Unlike the complaint in Jew grounded on the agency's employment
termination practiced, plaintiffs challenge is directed at the
agency's action in carrying out its statutory duty to enact a
rule.
We conclude that plaintiff's
action is subject to the exclusivity of the judicial review provision
of section 17A. 19. The academy stands in a position similar to the
agencies in Dougherty, Salsbury and Kerr. In each
of these cases, the agency acted on legislatively prescribed authority,
and we applied the rule that section 17A. 19 was the exclusive
judicial remedy available.
Finally, plaintiff argues
that the agency rules neither afforded him a hearing nor did they
provide any authority to grant the relief he sought. This again
is a direct attack on the agency rules. Plaintiff can contest
the validity of the agency rules either in a contested case before
the agency or based on rule-making infractions by petition for
judicial review in district court. Lundy v. Iowa Dept. of Human
Serv., 376 N.W.2d 893, 895 (Iowa 1985). Our ruling does not
deprive him of a remedy for challenging invalid rules.
In reaching this result,
we are mindful of the power of the civil rights commission to
investigate and determine the validity of civil rights complaints.

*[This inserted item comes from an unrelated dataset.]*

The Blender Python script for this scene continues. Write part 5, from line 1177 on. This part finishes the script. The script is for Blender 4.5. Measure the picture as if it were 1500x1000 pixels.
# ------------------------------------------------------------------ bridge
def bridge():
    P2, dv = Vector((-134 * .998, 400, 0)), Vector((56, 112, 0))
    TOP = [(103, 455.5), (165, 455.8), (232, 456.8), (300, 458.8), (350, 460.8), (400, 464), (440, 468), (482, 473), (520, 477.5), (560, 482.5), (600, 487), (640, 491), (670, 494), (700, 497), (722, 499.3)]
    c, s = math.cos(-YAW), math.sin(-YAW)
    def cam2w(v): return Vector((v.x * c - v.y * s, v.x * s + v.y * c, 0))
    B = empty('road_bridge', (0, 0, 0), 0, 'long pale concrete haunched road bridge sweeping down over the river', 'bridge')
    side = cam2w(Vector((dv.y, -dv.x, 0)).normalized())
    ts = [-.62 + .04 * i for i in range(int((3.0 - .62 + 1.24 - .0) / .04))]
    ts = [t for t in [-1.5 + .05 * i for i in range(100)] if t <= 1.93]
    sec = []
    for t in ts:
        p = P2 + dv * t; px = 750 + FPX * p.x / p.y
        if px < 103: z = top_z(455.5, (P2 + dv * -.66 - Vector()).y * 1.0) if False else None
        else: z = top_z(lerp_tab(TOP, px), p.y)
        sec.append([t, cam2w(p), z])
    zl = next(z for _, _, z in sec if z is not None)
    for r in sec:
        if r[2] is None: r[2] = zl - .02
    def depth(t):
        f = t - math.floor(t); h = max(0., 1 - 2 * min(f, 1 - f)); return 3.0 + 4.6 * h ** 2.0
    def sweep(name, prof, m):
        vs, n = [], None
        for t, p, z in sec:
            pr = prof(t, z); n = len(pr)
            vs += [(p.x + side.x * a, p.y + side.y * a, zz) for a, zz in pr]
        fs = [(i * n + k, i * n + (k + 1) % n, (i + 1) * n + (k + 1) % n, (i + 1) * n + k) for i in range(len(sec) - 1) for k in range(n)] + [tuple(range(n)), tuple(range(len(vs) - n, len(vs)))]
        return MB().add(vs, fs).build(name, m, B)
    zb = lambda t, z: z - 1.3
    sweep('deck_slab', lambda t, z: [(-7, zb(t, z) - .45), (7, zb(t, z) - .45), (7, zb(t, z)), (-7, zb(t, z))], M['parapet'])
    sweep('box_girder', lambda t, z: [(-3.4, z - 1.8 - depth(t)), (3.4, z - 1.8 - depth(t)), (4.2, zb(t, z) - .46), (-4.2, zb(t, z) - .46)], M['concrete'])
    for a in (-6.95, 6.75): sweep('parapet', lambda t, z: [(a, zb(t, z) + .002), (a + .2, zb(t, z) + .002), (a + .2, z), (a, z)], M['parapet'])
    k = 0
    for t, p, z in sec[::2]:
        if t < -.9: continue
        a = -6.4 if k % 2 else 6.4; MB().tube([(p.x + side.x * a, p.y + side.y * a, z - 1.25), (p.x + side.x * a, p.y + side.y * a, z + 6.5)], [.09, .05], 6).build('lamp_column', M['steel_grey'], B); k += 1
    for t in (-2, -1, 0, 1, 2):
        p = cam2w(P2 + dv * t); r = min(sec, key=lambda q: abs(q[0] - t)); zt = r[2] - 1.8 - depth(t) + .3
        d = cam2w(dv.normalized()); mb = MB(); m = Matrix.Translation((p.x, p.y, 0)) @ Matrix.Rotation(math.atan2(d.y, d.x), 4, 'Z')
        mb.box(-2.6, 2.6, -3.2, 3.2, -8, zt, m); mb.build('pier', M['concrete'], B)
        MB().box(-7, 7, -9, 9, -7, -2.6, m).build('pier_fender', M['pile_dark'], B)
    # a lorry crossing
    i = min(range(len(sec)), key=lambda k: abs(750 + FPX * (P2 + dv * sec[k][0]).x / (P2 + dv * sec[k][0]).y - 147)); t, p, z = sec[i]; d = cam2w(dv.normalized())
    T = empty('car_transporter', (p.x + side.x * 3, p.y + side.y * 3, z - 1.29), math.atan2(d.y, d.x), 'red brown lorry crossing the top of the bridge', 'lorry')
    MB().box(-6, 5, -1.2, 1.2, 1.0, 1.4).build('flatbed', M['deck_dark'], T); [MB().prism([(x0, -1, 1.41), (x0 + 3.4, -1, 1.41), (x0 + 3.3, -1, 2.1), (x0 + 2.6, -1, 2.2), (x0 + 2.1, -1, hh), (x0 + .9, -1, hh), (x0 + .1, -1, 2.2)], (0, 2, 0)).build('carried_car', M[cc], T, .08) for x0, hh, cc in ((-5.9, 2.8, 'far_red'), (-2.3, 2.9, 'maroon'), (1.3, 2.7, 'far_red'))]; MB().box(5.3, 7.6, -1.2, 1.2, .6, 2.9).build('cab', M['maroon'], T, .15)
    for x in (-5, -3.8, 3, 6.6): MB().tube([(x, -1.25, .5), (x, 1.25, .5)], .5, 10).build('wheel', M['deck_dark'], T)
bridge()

As indicated in Jew, this authority may extend in limited
fashion; into the actions of other agencies or to their employees'
acts. This power does not extend into the legislatively mandated
rule-making powers of another agency, however. Discrimination
claims attributed to such rules must be made to the enacting agency,
and the court review must be sought under section 17A.19.
We conclude that section 17A.19 provides the exclusive means for challenging the academy's action in this case. The district court was without authority to entertain this matter as a civil rights action. We hold that the district court erred in failing to sustain the academy's motion to dismiss. We need not answer the other matters presented by the parties.
REVERSED.
' All statutory reference
are to the Iowa Code 1985.
2 Under this section an aggrieved party must initially seek administrative relief with the commission. Under certain conditions the commission, however, may issue a release allowing the complainant a right to commence the action in the district court.